As nothing seems to save Wilt, nothing can rescue this movie. Banality nips at its heels, just as Police Inspector Flint (Mel Smith) dogs Wilt. And--just as Wilt’s wife and presumed murder victim, Eva (Alison Steadman), is all the while off on a boat, carousing with a bisexual nymphomaniac and her impotent husband (Diana Quick and Jeremy Clyde)--much of the story’s shrewd sense and sublime unreason has been seduced and abandoned.

Instead of letting us sink, with Wilt, inexorably into fate, a pointless flashback structure makes us wonder if he’s guilty. Instead of the inspired foolery of the book’s climax--naked Eva tumbling into the hands of a drunken, horribly bewildered old churchman--the writers turn the vicar (David Ryall) into the Swofford Strangler, a deranged sex murderer. Instead of introducing Wilt and his nemesis Flint logically, during the investigation, a Flint drug bust is interrupted by having Wilt drop a shopping cart on his head.

And instead of keeping the novel’s intense scenes of sexual menace, its erotic scrabble game and sadomasochistic gags--the scenes you’d think they would have kept intact--lame, expository sitcom equivalents have been substituted. All these new scenes get from director Michael Tuchner, no master of comedy, the staging they deserve: frenzied and inane.

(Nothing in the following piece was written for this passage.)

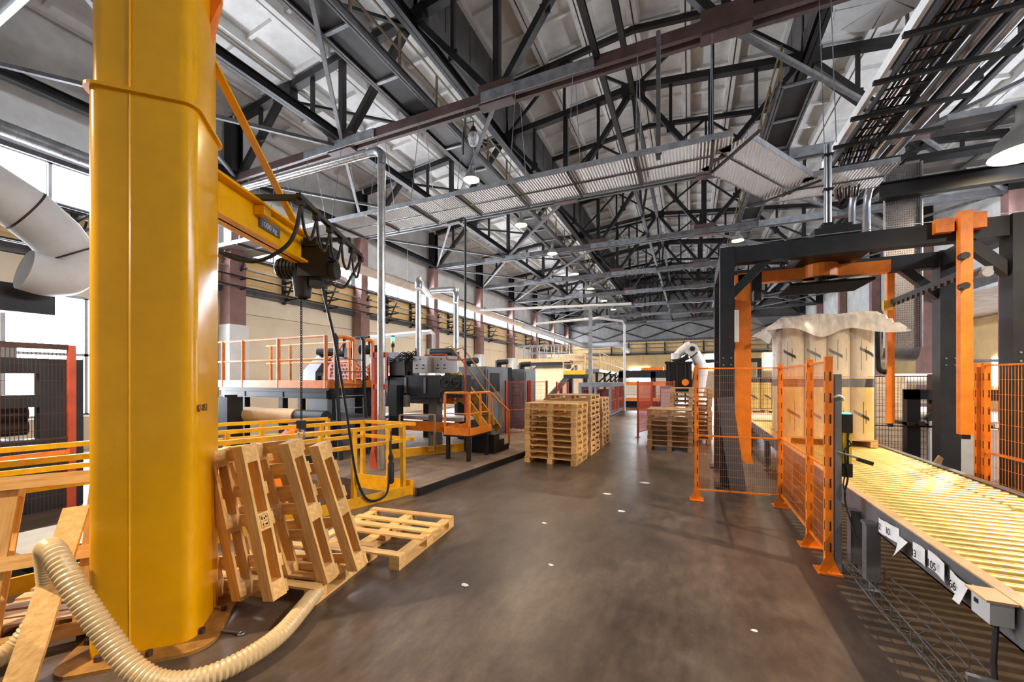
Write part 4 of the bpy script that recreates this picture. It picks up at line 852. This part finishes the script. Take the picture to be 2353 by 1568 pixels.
for y in (8.8, 9.3, 9.8): MB().cyl((-8.1, y, 1.35), (-5.9, y, 1.35), .1, 12).build('press_roller', galvd, t, True)
for x in (-7.9, -7.3, -6.7, -6.1): MB().box(x, x+.06, 8.28, 8.3, 1.55, 1.95).build('stiffener', mgrey, t)
MB().cb((-7.4, 8.9, 2.5), (.5, .3, .25)).cb((-6.0, 9.3, 2.55), (.4, .4, .2)).each('drive_unit', blackg, t)
MB().cyl((-6.3, 8.9, 2.62), (-5.6, 8.9, 2.62), .1, 12).build('drive_motor', blackg, t, True)
s = T('signal_tower', 'signal tower with lit green and amber lenses on top of the press', 'signal light', (-7.3, 8.55, 2.62))
MB().cyl((-7.3, 8.55, 2.62), (-7.3, 8.55, 2.78), .016, 8).cyl((-7.3, 8.55, 2.76), (-7.3, 8.55, 2.86), .05, 12).build('base', black, s); MB().cyl((-7.3, 8.55, 2.86), (-7.3, 8.55, 2.92), .05, 12).build('amber_lens', amber, s); MB().cyl((-7.3, 8.55, 2.92), (-7.3, 8.55, 3.04), .05, 12).build('green_lens', green, s); MB().cyl((-7.3, 8.55, 3.04), (-7.3, 8.55, 3.07), .052, 12).build('cap', black, s)
# yellow low guard along the slab
railing('guard_frame', 'thin tan guard frame standing in front of the press uprights', [(-6.2, 7.5), (-5.5, 7.9)], [(-6.2, 7.5), (-5.5, 7.9)], (.95, .1), .12, .03, tan, 'guard')
tag(MB().bar((-6.3, 6.9, .22), (-4.9, 8.9, .22), .04, .2).build('toe_guard', yrail), 'yellow toe guard on the raised slab below the press', 'guard')
# small platform with steps
t = T('step_platform', 'small orange railed platform with black steps on the raised slab', 'platform', (-4.65, 7.9, .12))
for x, y in ((-4.93, 7.6), (-4.36, 7.52), (-4.36, 8.35), (-4.9, 8.4)): MB().bar((x, y, .125), (x, y, .66), .07).each('leg', steel, t)
MB().box(-4.98, -4.31, 7.48, 8.5, .64, .7).build('deck', steel, t)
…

Sharpe’s books, unbuttoned, bawdy satires on modern politics and academic life, have that delightfully skewed sense of rigid hierarchies going madly out of control that typifies the best British comedy: P.G. Wodehouse, Evelyn Waugh, Cook & Moore, Monty Python. The movie, which stars British TV comedians Jones and Smith (of “Alias Smith and Jones” and, more ominously, of 1985’s “Morons from Outer Space”) plays like a road-show “Benny Hill”: a gray, coarse screaming sex farce. As Wilt, Jones has the nasty cool of a TV talk-show host; he never wilts under Flint’s flinty inquisition. As Flint, Smith has one great moment--when he breaks down and arrests himself--in a slumgullion of slow burns and hysteria.

Brian Eastman, the producer of “The Misadventures of Mr. Wilt” (Times-rated Mature for sex and language), may have adapted Sharpe successfully before, for British TV, but here he and his team act as if the book’s humor were an impediment, its ingenuity a curse. They’ve dulled Sharpe, made of this movie exactly what the usual gang of Sharpe characters make out of life: a mess, spinning steadily out of control.